What this task involves> Would you transcribe the whole listing exactly, minus its pictures?

Raw data>
────────────────────────────────────────

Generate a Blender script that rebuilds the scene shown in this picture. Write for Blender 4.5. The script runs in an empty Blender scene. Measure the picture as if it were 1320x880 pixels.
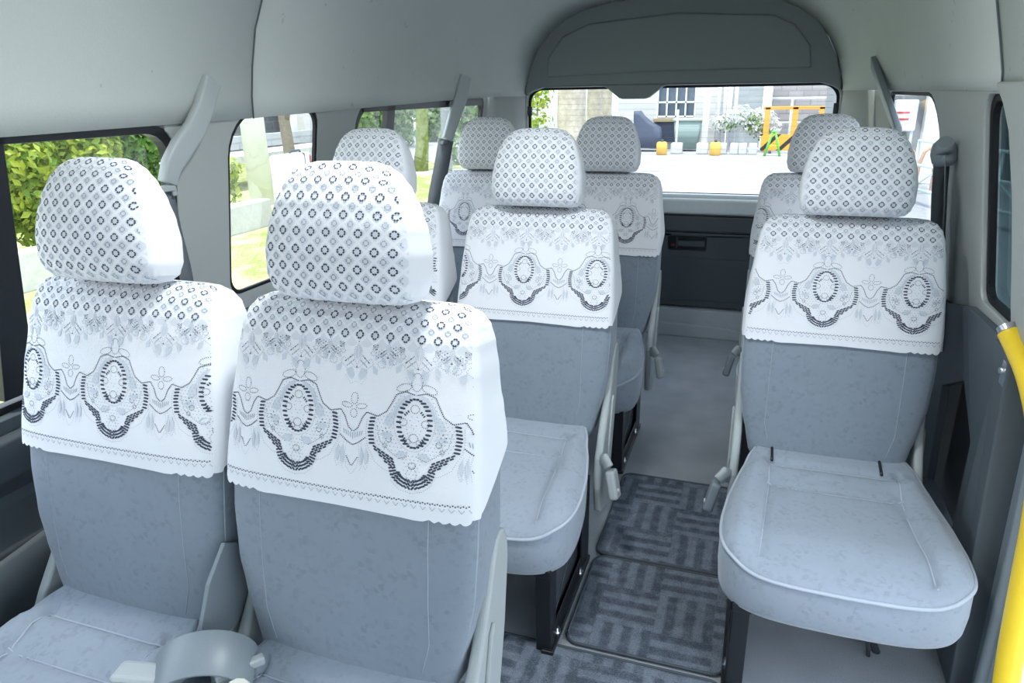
import bpy, bmesh, math, random
from mathutils import Vector, Matrix
from mathutils.bvhtree import BVHTree
from mathutils.geometry import tessellate_polygon
sc = bpy.context.scene
COL = sc.collection
PI = math.pi
R = math.radians

# ------------------------------------------------------------------ camera
CZ, YAW, PITCH, FPX, ROLL = 1.27928691, .333038108, .338030236, 910.109, -.0171985686
cy_, sy_ = math.cos(YAW), math.sin(YAW)
FWD = Vector((-sy_*math.cos(PITCH), cy_*math.cos(PITCH), -math.sin(PITCH)))
RGT0 = Vector((cy_, sy_, 0)); UP0 = RGT0.cross(FWD)
RGT = math.cos(ROLL)*RGT0 + math.sin(ROLL)*UP0
UPV = -math.sin(ROLL)*RGT0 + math.cos(ROLL)*UP0
cam = bpy.data.objects.new('camera', bpy.data.cameras.new('camera'))
COL.objects.link(cam)
M = Matrix((RGT, UPV, -FWD)).transposed().to_4x4(); M.translation = (0, 0, CZ)
cam.matrix_world = M
cam.data.sensor_width = 36; cam.data.lens = FPX/1320*36; cam.data.clip_start = .02; cam.data.clip_end = 300
sc.camera = cam
def at(px, py, ax, v):
    """the point of the plane ax = v that the photograph shows at pixel px, py"""
    d = FWD + RGT*((px-660)/FPX) - UPV*((py-440)/FPX)
    o = Vector((0, 0, CZ)); i = 'xyz'.index(ax)
    return o + d*((v-o[i])/d[i])

# ------------------------------------------------------------------ light
w = bpy.data.worlds.new('world'); sc.world = w; w.use_nodes = True
nt = w.node_tree; nt.nodes.clear()
wo = nt.nodes.new('ShaderNodeOutputWorld'); bg = nt.nodes.new('ShaderNodeBackground')
tc = nt.nodes.new('ShaderNodeTexCoord'); sx = nt.nodes.new('ShaderNodeSeparateXYZ'); cr = nt.nodes.new('ShaderNodeValToRGB')
nt.links.new(tc.outputs['Generated'], sx.inputs[0]); nt.links.new(sx.outputs['Z'], cr.inputs[0])
cr.color_ramp.elements[0].position = 0.0; cr.color_ramp.elements[0].color = (.90, .95, 1, 1)
cr.color_ramp.elements[1].position = .7; cr.color_ramp.elements[1].color = (.66, .80, 1, 1)
nt.links.new(cr.outputs[0], bg.inputs[0]); nt.links.new(bg.outputs[0], wo.inputs[0])
bg.inputs[1].default_value = 2.5
sun = bpy.data.objects.new('sun', bpy.data.lights.new('sun', 'SUN')); COL.objects.link(sun)
sun.data.energy = 2.6; sun.data.angle = R(1.5); sun.data.color = (1, .96, .88)
sun.rotation_euler = Vector((-.12, -.3, 1.3)).to_track_quat('Z', 'Y').to_euler()
sc.view_settings.view_transform = 'Standard'; sc.view_settings.look = 'None'
sc.view_settings.exposure = 0.6; sc.view_settings.gamma = 1; sc.view_settings.use_curve_mapping = False
sc.cycles.max_bounces = 10; sc.cycles.diffuse_bounces = 6; sc.cycles.transparent_max_bounces = 16
sc.cycles.sample_clamp_indirect = 6; sc.cycles.caustics_reflective = False; sc.cycles.caustics_refractive = False
sc.cycles.use_denoising = True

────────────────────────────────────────

Exercise output>
Generate a Blender script that rebuilds the scene shown in this picture. Write for Blender 4.5. The script runs in an empty Blender scene. Measure the picture as if it were 1320x880 pixels.
import bpy, bmesh, math, random
from mathutils import Vector, Matrix
from mathutils.bvhtree import BVHTree
from mathutils.geometry import tessellate_polygon
sc = bpy.context.scene
COL = sc.collection
PI = math.pi
R = math.radians

# ------------------------------------------------------------------ camera
CZ, YAW, PITCH, FPX, ROLL = 1.27928691, .333038108, .338030236, 910.109, -.0171985686
cy_, sy_ = math.cos(YAW), math.sin(YAW)
FWD = Vector((-sy_*math.cos(PITCH), cy_*math.cos(PITCH), -math.sin(PITCH)))
RGT0 = Vector((cy_, sy_, 0)); UP0 = RGT0.cross(FWD)
RGT = math.cos(ROLL)*RGT0 + math.sin(ROLL)*UP0
UPV = -math.sin(ROLL)*RGT0 + math.cos(ROLL)*UP0
cam = bpy.data.objects.new('camera', bpy.data.cameras.new('camera'))
COL.objects.link(cam)
M = Matrix((RGT, UPV, -FWD)).transposed().to_4x4(); M.translation = (0, 0, CZ)
cam.matrix_world = M
cam.data.sensor_width = 36; cam.data.lens = FPX/1320*36; cam.data.clip_start = .02; cam.data.clip_end = 300
sc.camera = cam
def at(px, py, ax, v):
    """the point of the plane ax = v that the photograph shows at pixel px, py"""
    d = FWD + RGT*((px-660)/FPX) - UPV*((py-440)/FPX)
    o = Vector((0, 0, CZ)); i = 'xyz'.index(ax)
    return o + d*((v-o[i])/d[i])

# ------------------------------------------------------------------ light
w = bpy.data.worlds.new('world'); sc.world = w; w.use_nodes = True
nt = w.node_tree; nt.nodes.clear()
wo = nt.nodes.new('ShaderNodeOutputWorld'); bg = nt.nodes.new('ShaderNodeBackground')
tc = nt.nodes.new('ShaderNodeTexCoord'); sx = nt.nodes.new('ShaderNodeSeparateXYZ'); cr = nt.nodes.new('ShaderNodeValToRGB')
nt.links.new(tc.outputs['Generated'], sx.inputs[0]); nt.links.new(sx.outputs['Z'], cr.inputs[0])
cr.color_ramp.elements[0].position = 0.0; cr.color_ramp.elements[0].color = (.90, .95, 1, 1)
cr.color_ramp.elements[1].position = .7; cr.color_ramp.elements[1].color = (.66, .80, 1, 1)
nt.links.new(cr.outputs[0], bg.inputs[0]); nt.links.new(bg.outputs[0], wo.inputs[0])
bg.inputs[1].default_value = 2.5
sun = bpy.data.objects.new('sun', bpy.data.lights.new('sun', 'SUN')); COL.objects.link(sun)
sun.data.energy = 2.6; sun.data.angle = R(1.5); sun.data.color = (1, .96, .88)
sun.rotation_euler = Vector((-.12, -.3, 1.3)).to_track_quat('Z', 'Y').to_euler()
sc.view_settings.view_transform = 'Standard'; sc.view_settings.look = 'None'
sc.view_settings.exposure = 0.6; sc.view_settings.gamma = 1; sc.view_settings.use_curve_mapping = False
sc.cycles.max_bounces = 10; sc.cycles.diffuse_bounces = 6; sc.cycles.transparent_max_bounces = 16
sc.cycles.sample_clamp_indirect = 6; sc.cycles.caustics_reflective = False; sc.cycles.caustics_refractive = False
sc.cycles.use_denoising = True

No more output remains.